Background


Flow Separation: The presence of the fluid viscosity slows down the fluid particles very close to the solid surface and forms a thin slow-moving fluid layer called a boundary layer.  The flow velocity is zero at the surface to satisfy the no-slip boundary condition.  Inside the boundary layer, flow momentum is quite low since it experiences a strong viscous flow resistance.   Therefore, the boundary layer flow is sensitive to the external pressure gradient (as the form of a pressure force acting upon fluid particles).  If the pressure decreases in the direction of the flow, the pressure gradient is said to be favorable.   In this case, the pressure force can assist the fluid movement and there is no flow retardation.  However, if the pressure is increasing in the direction of the flow, an adverse pressure gradient condition as so it is called exist.  In addition to the presence of a strong viscous force, the fluid particles now have to move against the increasing pressure force.  Therefore, the fluid particles could be stopped or reversed, causing the neighboring particles to move away from the surface.  This phenomenon is called the boundary layer separation.
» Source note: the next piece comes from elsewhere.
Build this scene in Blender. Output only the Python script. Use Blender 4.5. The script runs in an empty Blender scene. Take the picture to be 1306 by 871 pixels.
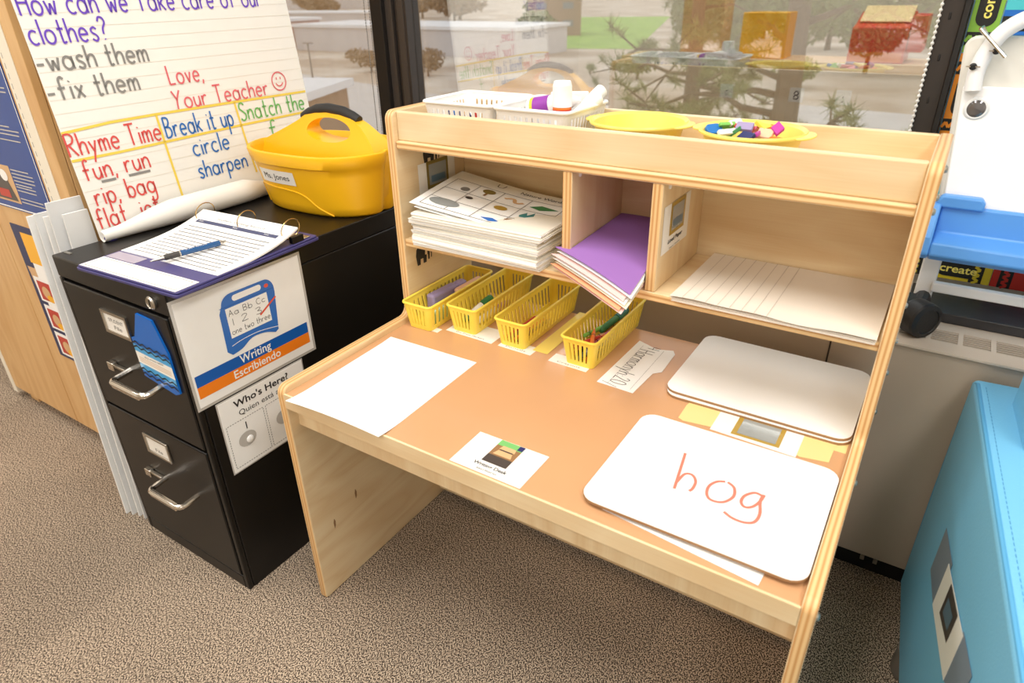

Wake: Consider a fluid particle flows within the boundary layer around the circular cylinder.  From the pressure distribution measured in an earlier experiment, the pressure is a maximum at the stagnation point and gradually decreases along the front half of the cylinder.  The flow stays attached in this favorable pressure region as expected.  However, the pressure starts to increase in the rear half of the cylinder and the particle now experiences an adverse pressure gradient.  Consequently, the flow separates from the surface and creating a highly turbulent region behind the cylinder called the wake.  The pressure inside the wake region remains low as the flow separates and a net pressure force (pressure drag) is produced.

Vortex Shedding: The boundary layer separates from the surface forms a free shear layer and is highly unstable.  This shear layer will eventually roll into a discrete vortex and detach from the surface (a phenomenon called vortex shedding).  Another type of flow instability emerges as the shear layer vortices shed from both the top and bottom surfaces interact with one another.   They shed alternatively from the cylinder and generates a regular vortex pattern (the Karman vortex street), which will be shown later. The vortex shedding occurs at a discrete frequency and is a function of the Reynolds number.  The dimensionless frequency of the vortex shedding, the shedding Strouhal number, St = f D/V, is approximately equal to 0.21 when the Reynolds number is greater than 1,000.